> [Given exercise]: Go through the material and write it all out exactly, minus the pictures.

> [Dataset]:
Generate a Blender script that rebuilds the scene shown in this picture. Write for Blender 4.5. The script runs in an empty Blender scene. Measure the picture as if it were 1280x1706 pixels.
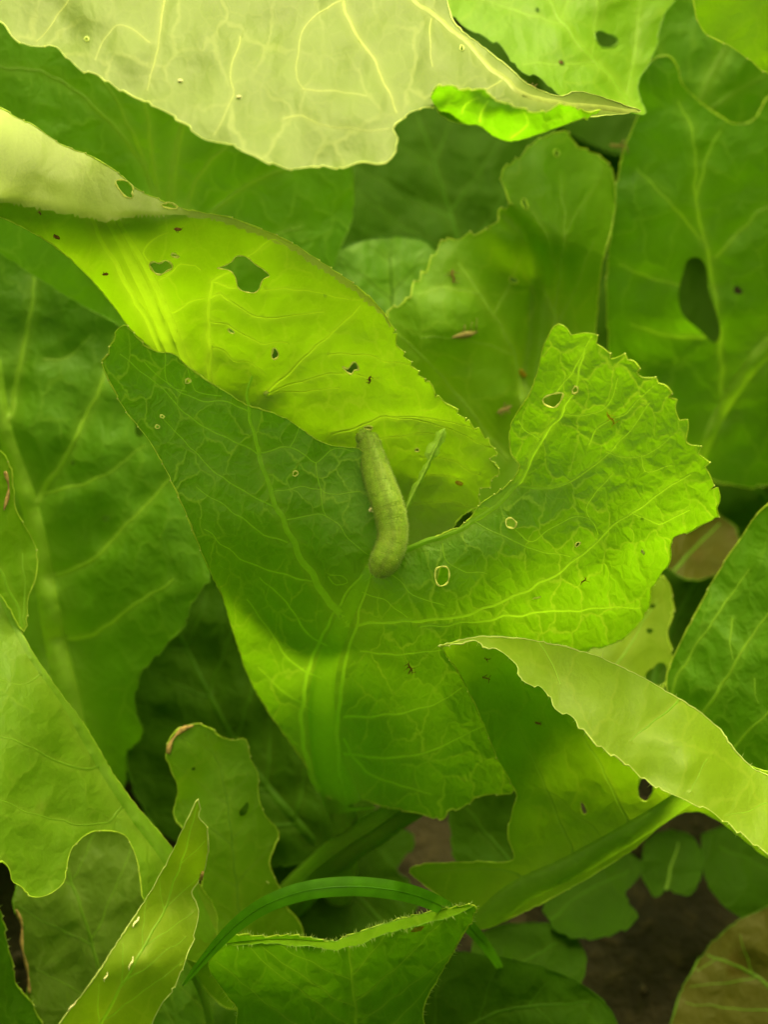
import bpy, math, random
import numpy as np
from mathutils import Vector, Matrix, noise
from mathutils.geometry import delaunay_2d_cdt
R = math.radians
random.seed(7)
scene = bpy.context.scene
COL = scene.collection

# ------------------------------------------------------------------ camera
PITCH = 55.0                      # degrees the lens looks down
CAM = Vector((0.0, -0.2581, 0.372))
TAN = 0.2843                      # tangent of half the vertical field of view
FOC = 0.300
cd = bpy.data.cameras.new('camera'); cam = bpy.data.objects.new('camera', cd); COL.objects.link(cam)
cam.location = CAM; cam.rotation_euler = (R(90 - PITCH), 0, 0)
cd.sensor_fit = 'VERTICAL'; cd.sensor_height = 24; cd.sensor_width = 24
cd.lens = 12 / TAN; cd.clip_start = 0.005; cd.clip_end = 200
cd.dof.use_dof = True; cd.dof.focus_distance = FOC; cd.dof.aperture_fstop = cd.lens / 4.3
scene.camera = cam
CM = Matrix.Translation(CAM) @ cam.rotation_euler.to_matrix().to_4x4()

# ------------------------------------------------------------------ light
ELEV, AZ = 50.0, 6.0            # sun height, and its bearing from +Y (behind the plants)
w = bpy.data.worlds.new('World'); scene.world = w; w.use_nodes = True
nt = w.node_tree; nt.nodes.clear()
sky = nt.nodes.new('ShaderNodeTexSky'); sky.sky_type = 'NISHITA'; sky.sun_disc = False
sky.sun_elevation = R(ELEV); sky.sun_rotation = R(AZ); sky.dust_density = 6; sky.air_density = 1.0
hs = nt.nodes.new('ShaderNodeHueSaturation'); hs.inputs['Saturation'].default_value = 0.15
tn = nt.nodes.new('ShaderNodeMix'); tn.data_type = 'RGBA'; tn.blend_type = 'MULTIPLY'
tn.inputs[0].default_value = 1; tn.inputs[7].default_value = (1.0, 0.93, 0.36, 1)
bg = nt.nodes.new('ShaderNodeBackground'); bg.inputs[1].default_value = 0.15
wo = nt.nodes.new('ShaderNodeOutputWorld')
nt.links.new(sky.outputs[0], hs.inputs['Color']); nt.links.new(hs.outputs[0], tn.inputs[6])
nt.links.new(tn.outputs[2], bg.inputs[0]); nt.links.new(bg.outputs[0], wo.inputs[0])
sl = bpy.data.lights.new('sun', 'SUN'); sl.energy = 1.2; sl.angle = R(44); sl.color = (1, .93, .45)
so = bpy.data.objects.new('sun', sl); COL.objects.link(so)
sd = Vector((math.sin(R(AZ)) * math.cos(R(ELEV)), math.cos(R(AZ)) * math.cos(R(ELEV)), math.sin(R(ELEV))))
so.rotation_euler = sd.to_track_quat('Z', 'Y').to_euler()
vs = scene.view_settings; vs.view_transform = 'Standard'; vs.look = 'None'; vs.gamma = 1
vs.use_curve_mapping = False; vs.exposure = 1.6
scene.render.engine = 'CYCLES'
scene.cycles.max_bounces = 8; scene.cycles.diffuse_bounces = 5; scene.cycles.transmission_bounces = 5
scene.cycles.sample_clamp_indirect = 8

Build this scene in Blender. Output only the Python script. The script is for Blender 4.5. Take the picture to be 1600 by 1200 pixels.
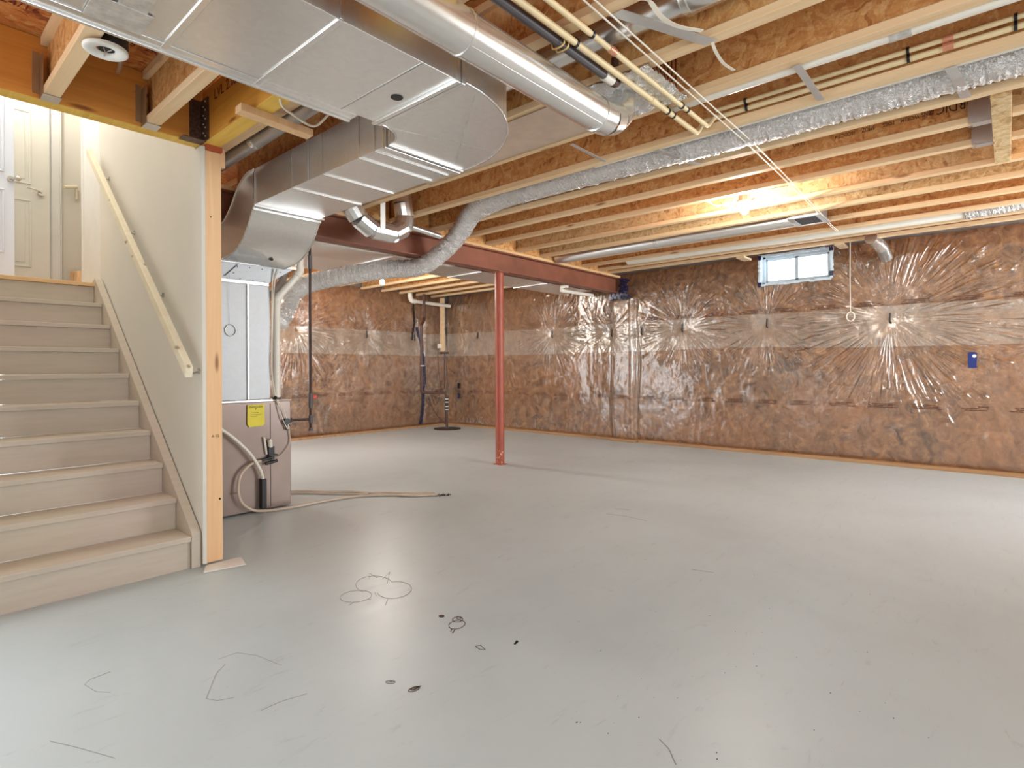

> [Completed exercise]:
Generate a Blender script that rebuilds the scene shown in this picture. Write for Blender 4.5. The script runs in an empty Blender scene. Measure the picture as if it were 1280x1706 pixels.
import bpy, math, random
import numpy as np
from mathutils import Vector, Matrix, noise
from mathutils.geometry import delaunay_2d_cdt
R = math.radians
random.seed(7)
scene = bpy.context.scene
COL = scene.collection

# ------------------------------------------------------------------ camera
PITCH = 55.0                      # degrees the lens looks down
CAM = Vector((0.0, -0.2581, 0.372))
TAN = 0.2843                      # tangent of half the vertical field of view
FOC = 0.300
cd = bpy.data.cameras.new('camera'); cam = bpy.data.objects.new('camera', cd); COL.objects.link(cam)
cam.location = CAM; cam.rotation_euler = (R(90 - PITCH), 0, 0)
cd.sensor_fit = 'VERTICAL'; cd.sensor_height = 24; cd.sensor_width = 24
cd.lens = 12 / TAN; cd.clip_start = 0.005; cd.clip_end = 200
cd.dof.use_dof = True; cd.dof.focus_distance = FOC; cd.dof.aperture_fstop = cd.lens / 4.3
scene.camera = cam
CM = Matrix.Translation(CAM) @ cam.rotation_euler.to_matrix().to_4x4()

# ------------------------------------------------------------------ light
ELEV, AZ = 50.0, 6.0            # sun height, and its bearing from +Y (behind the plants)
w = bpy.data.worlds.new('World'); scene.world = w; w.use_nodes = True
nt = w.node_tree; nt.nodes.clear()
sky = nt.nodes.new('ShaderNodeTexSky'); sky.sky_type = 'NISHITA'; sky.sun_disc = False
sky.sun_elevation = R(ELEV); sky.sun_rotation = R(AZ); sky.dust_density = 6; sky.air_density = 1.0
hs = nt.nodes.new('ShaderNodeHueSaturation'); hs.inputs['Saturation'].default_value = 0.15
tn = nt.nodes.new('ShaderNodeMix'); tn.data_type = 'RGBA'; tn.blend_type = 'MULTIPLY'
tn.inputs[0].default_value = 1; tn.inputs[7].default_value = (1.0, 0.93, 0.36, 1)
bg = nt.nodes.new('ShaderNodeBackground'); bg.inputs[1].default_value = 0.15
wo = nt.nodes.new('ShaderNodeOutputWorld')
nt.links.new(sky.outputs[0], hs.inputs['Color']); nt.links.new(hs.outputs[0], tn.inputs[6])
nt.links.new(tn.outputs[2], bg.inputs[0]); nt.links.new(bg.outputs[0], wo.inputs[0])
sl = bpy.data.lights.new('sun', 'SUN'); sl.energy = 1.2; sl.angle = R(44); sl.color = (1, .93, .45)
so = bpy.data.objects.new('sun', sl); COL.objects.link(so)
sd = Vector((math.sin(R(AZ)) * math.cos(R(ELEV)), math.cos(R(AZ)) * math.cos(R(ELEV)), math.sin(R(ELEV))))
so.rotation_euler = sd.to_track_quat('Z', 'Y').to_euler()
vs = scene.view_settings; vs.view_transform = 'Standard'; vs.look = 'None'; vs.gamma = 1
vs.use_curve_mapping = False; vs.exposure = 1.6
scene.render.engine = 'CYCLES'
scene.cycles.max_bounces = 8; scene.cycles.diffuse_bounces = 5; scene.cycles.transmission_bounces = 5
scene.cycles.sample_clamp_indirect = 8

Build this scene in Blender. Output only the Python script. The script is for Blender 4.5. Take the picture to be 1600 by 1200 pixels.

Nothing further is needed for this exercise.